◆ PROBLEM:
Count how many lines hold the word "scene" and give that number as the whole answer.

◆ DATA EXTRACT:
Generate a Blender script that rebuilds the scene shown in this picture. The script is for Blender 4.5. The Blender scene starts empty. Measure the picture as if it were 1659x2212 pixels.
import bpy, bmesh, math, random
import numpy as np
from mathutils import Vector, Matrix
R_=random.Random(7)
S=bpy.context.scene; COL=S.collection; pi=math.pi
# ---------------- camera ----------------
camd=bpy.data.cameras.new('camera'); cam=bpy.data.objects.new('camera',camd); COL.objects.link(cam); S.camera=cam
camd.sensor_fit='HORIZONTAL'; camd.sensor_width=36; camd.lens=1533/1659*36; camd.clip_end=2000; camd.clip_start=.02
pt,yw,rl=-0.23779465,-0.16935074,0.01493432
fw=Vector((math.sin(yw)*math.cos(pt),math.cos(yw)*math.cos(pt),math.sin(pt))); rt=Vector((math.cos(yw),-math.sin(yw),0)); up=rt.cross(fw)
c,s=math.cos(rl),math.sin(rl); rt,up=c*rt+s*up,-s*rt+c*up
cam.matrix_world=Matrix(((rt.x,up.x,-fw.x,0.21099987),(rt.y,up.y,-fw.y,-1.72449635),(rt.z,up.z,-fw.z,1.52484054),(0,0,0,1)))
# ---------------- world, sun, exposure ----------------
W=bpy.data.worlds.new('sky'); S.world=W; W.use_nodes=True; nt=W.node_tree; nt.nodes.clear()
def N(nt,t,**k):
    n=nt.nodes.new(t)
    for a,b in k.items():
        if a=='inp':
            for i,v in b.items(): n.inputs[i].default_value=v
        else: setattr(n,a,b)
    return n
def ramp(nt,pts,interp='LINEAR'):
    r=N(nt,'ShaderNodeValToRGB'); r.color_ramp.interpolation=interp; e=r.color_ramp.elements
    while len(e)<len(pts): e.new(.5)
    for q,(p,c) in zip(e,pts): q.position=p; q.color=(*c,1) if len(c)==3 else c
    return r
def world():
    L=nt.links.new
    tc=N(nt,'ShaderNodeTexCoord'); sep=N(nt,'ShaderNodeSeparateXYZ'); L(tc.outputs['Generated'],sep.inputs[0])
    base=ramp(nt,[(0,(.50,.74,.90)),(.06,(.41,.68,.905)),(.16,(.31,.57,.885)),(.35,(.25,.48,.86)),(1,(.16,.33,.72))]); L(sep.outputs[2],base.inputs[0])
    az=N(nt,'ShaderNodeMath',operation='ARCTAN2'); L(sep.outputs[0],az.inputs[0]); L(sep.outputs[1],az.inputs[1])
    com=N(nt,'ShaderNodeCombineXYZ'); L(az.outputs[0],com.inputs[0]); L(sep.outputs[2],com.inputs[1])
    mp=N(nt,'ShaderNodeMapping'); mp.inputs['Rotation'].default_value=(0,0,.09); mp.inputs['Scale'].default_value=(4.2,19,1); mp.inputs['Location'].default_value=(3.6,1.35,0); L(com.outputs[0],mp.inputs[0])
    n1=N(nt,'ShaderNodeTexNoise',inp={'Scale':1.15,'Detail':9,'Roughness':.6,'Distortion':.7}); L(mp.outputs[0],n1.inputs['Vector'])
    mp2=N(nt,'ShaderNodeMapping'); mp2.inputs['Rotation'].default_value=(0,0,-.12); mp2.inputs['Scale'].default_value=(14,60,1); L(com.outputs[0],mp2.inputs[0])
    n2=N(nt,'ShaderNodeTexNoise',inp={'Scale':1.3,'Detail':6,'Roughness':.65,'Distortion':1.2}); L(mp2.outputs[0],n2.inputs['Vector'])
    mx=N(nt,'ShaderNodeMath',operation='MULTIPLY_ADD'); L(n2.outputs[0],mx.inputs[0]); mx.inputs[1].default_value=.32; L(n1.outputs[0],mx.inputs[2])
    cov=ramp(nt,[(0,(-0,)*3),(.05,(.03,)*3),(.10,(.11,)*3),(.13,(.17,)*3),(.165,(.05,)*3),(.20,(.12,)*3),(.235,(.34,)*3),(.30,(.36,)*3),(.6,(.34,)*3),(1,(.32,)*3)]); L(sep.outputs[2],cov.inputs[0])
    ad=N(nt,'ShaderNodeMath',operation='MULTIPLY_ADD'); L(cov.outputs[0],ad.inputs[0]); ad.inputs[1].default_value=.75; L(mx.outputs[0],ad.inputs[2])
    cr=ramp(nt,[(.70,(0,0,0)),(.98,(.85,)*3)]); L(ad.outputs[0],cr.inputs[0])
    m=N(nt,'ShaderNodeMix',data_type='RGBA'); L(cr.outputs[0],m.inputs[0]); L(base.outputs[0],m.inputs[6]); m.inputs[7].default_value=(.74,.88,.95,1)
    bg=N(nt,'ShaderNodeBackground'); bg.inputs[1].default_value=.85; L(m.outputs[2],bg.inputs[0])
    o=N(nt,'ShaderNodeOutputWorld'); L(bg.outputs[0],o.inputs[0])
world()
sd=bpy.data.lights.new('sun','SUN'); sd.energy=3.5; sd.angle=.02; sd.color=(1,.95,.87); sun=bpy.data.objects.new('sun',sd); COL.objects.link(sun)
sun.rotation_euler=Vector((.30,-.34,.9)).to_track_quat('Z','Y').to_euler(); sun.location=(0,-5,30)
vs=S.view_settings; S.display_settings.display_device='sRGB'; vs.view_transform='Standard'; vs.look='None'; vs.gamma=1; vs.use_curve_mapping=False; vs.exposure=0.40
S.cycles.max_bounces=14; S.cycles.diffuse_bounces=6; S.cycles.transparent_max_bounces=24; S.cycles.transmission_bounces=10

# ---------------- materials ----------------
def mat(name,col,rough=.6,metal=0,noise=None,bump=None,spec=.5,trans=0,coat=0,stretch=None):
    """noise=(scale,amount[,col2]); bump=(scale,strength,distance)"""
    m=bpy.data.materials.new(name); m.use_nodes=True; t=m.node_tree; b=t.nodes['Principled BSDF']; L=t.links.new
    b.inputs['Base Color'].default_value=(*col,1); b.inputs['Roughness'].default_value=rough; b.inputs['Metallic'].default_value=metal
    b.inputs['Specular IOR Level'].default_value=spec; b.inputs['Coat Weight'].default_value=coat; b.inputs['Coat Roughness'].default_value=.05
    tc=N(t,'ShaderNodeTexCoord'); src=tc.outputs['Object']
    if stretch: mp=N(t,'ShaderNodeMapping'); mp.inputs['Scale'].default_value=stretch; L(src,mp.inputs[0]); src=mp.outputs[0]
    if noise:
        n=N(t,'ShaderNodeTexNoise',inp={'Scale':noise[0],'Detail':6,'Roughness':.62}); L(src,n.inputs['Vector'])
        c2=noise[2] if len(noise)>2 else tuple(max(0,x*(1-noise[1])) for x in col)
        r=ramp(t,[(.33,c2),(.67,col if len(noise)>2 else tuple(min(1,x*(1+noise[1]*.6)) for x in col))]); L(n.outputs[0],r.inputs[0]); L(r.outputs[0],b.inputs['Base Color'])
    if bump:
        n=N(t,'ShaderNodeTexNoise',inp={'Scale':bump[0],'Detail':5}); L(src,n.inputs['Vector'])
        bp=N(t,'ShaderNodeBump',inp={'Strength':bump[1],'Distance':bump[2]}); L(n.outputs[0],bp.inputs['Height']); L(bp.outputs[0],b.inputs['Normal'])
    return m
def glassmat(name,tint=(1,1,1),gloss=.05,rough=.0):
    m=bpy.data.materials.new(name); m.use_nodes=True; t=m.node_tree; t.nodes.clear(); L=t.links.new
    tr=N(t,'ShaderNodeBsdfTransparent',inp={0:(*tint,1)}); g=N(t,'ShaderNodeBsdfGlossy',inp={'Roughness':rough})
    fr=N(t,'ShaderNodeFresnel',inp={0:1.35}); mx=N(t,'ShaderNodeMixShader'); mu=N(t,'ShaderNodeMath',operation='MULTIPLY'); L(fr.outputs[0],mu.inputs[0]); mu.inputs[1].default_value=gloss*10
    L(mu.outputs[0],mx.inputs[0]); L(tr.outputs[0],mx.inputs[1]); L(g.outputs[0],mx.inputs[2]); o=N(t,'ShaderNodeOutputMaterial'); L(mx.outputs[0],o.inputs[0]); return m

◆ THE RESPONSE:
2